What is so terrible about the situation of the Tamil population today is not only the drastic toll taken by the civil war from among its ranks. It is also the fact that the reactionary policies of the strong men of Colombo have pushed the Tamil minority into the arms of its worst enemies, who are using it as cannon-fodder in pursuit of their nationalist objectives - but without any concern for the interests of the population.

In this, the Sri Lankan working class movement also bears a heavy responsibility. For the sake of occupying government seats in coalition with the SLFP, left organisations such as the LSSP and the Communist Party abandoned their traditional opposition to Sinhalese chauvinism. As if it was not in the interest of both the Sinhalese and Tamil working class to nip in the bud the reactionary forces which were raising their heads!

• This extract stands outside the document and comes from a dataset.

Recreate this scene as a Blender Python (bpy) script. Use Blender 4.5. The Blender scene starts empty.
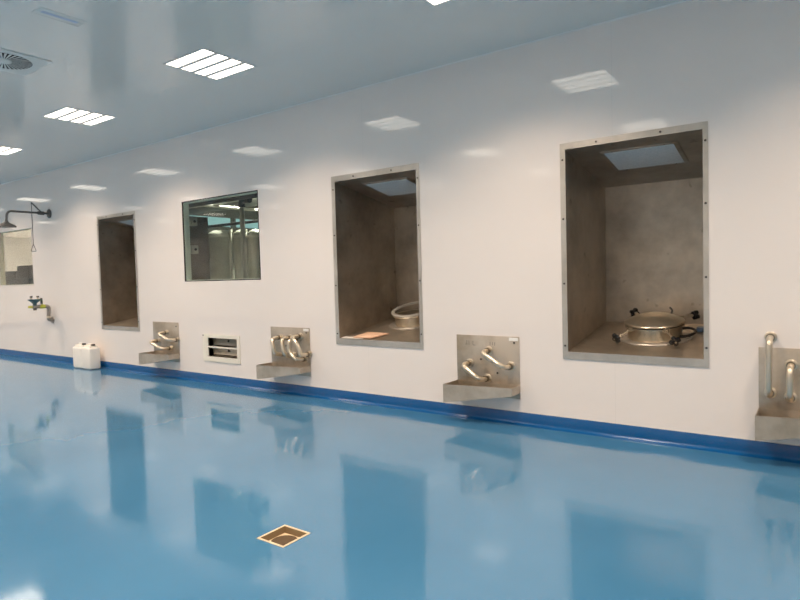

There is hope, however. The Sri Lankan working class has a long standing tradition of organisation and struggle. Such a tradition is never lost. And there is every reason to be confident that at some stage - if it is not already the case - a section of the youth will rediscover this tradition and realise that the only real enemies of working people, whatever language they speak, are their exploiters and their system of capitalist oppression.